Experimental Research On Shear-Lag Effect In Box Girder Of Single Plane Cable-Stayed Bridge

The box beam had great ability of resisting flexure and torsion. Moreover, it was light and had great span and was convenient to construct. It was applied to all kinds of bridge structures and widely used in bridge engineering. However, it showed the shear lag effect when symmetry bending loads acted longitudinally. If the effect of shear lag was neglected, high risks might take place. As for most cable-stayed bridges, the main beam was usually wide thus those webs are sparse. As a result, the shear-lag effect especially for contagious region between beam and tower was obvious and important. Whereas, there was no massive and systematical reference data on big scale model tests.The conception of the shear lag effect about box girders and its disadvantage to structure were particularly expatiated in the thesis. Simultaneously the summary of a variety of theories and methods to solve the shear lag problem in engineering fields was mentioned. The applicability and limitation about above theories and methods were particularly commented and gave the research prospect.
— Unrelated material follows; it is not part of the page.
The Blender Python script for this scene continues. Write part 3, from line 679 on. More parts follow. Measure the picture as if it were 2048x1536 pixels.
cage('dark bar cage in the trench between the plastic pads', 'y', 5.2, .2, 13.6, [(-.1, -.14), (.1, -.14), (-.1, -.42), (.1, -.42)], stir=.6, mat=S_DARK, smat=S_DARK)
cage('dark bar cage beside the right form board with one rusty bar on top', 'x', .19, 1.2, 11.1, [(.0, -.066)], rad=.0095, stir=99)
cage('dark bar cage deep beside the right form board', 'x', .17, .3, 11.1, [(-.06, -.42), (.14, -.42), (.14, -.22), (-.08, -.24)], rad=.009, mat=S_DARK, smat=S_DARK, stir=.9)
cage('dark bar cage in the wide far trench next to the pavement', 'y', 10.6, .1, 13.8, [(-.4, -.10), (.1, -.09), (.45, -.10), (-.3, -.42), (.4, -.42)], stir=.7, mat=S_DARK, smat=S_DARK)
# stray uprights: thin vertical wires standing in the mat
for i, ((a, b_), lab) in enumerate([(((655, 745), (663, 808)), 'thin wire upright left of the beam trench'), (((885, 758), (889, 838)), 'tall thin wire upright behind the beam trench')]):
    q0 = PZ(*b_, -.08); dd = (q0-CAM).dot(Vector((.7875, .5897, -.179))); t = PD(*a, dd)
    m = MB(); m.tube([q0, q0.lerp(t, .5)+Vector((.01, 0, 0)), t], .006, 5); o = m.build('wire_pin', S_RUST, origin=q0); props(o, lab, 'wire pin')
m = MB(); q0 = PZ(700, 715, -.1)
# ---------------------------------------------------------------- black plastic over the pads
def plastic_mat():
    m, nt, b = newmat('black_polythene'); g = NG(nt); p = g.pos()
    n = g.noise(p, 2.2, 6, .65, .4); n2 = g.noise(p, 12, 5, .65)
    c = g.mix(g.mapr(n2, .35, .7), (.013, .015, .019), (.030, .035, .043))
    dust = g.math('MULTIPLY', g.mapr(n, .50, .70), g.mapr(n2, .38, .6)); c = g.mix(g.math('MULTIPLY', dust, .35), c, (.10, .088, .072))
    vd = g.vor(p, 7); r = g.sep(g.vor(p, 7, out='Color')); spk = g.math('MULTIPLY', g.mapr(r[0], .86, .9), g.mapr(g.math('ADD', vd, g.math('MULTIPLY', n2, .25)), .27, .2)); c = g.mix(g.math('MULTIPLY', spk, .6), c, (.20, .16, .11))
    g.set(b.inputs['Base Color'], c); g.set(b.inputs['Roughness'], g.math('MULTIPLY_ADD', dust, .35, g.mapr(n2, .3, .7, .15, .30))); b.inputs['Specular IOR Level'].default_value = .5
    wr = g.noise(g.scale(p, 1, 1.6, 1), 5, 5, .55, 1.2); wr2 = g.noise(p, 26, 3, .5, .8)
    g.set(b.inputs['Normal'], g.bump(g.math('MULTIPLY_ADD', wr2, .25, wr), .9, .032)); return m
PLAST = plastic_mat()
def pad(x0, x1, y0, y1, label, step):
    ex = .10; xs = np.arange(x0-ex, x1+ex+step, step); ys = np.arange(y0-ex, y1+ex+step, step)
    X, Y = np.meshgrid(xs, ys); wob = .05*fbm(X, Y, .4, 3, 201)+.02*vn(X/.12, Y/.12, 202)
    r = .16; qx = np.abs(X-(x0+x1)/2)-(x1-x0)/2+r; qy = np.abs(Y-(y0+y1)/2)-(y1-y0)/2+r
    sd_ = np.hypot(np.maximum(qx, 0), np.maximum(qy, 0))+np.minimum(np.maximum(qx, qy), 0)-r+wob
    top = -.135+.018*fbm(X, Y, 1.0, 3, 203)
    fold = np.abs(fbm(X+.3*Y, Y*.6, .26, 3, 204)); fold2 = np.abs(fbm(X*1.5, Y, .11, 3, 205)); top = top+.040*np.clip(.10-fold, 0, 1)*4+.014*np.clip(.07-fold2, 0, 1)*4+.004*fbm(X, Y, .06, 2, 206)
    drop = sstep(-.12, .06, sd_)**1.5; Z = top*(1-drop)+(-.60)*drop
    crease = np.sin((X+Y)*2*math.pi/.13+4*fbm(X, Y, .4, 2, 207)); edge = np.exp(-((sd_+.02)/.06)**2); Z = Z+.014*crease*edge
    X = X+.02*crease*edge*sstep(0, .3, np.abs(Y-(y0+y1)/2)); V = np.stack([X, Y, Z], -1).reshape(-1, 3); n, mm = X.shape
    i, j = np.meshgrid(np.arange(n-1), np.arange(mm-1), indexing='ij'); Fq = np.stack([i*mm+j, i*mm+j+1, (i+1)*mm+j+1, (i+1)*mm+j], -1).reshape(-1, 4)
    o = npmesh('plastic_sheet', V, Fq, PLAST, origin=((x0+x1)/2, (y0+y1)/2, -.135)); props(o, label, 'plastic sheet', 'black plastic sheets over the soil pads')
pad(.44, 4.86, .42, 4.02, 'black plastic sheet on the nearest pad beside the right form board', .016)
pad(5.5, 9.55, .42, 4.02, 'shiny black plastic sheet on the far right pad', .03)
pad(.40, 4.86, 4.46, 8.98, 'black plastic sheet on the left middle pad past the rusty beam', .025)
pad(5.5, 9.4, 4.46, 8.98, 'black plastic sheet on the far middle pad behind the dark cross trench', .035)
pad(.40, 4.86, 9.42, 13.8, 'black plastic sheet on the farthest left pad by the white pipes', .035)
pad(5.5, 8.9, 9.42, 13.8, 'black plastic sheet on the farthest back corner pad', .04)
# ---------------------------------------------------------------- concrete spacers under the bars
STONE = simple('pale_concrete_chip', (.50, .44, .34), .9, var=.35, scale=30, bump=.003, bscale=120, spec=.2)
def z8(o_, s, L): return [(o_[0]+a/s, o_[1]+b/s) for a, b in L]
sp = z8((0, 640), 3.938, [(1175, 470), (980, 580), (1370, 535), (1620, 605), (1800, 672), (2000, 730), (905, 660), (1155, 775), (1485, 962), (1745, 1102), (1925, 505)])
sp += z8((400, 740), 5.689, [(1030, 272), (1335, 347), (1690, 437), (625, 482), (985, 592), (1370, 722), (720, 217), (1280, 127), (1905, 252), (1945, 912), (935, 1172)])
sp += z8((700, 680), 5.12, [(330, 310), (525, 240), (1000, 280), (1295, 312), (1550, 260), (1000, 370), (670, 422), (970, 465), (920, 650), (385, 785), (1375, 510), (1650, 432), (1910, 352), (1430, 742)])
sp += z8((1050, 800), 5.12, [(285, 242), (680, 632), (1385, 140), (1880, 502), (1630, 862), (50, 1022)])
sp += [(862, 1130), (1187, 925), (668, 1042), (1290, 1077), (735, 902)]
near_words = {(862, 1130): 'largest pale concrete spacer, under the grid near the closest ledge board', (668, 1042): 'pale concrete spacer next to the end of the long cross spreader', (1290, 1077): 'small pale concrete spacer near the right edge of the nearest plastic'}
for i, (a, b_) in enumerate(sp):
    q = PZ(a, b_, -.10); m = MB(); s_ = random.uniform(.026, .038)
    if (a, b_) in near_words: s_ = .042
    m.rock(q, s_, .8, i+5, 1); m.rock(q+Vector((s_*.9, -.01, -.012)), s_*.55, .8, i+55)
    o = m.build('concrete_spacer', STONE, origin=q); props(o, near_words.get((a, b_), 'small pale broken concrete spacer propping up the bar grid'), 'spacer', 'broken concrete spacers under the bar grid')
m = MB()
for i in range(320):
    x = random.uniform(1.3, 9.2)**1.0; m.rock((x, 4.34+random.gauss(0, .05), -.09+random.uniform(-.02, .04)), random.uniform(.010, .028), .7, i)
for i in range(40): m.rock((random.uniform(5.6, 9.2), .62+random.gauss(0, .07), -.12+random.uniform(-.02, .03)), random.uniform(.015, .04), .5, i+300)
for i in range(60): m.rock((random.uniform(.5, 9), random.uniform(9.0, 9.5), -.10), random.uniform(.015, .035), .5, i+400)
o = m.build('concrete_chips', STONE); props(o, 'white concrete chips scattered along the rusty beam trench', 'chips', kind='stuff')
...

Sequentially the Jianbang Yellow River Highway Bridge as the engineering background was selected to perform the model experimental research. The experiment modeled seven segments which were closest to main tower with the scale of 1/5 and loaded different loading conditions. Through the experiment, shear-lag effect of different cross sections under different loading cases was tested. In the meanwhile, based on the finite element theory and the principle of structural simulation for structures, the finite element software ANSYS was adopted to establish the structural simulation model for the experimental model and relative results are obtained. The theoretical values and experimental values were compared and it showed that the two set of data match fairly well.According to the above-mentioned analysis of box girder of cable-stayed bridge, some valuable conclusions were obtained that could be referred to in practical designing and construction. The conclusions provided accurate and visible results and were valuable in bridge structure engineering.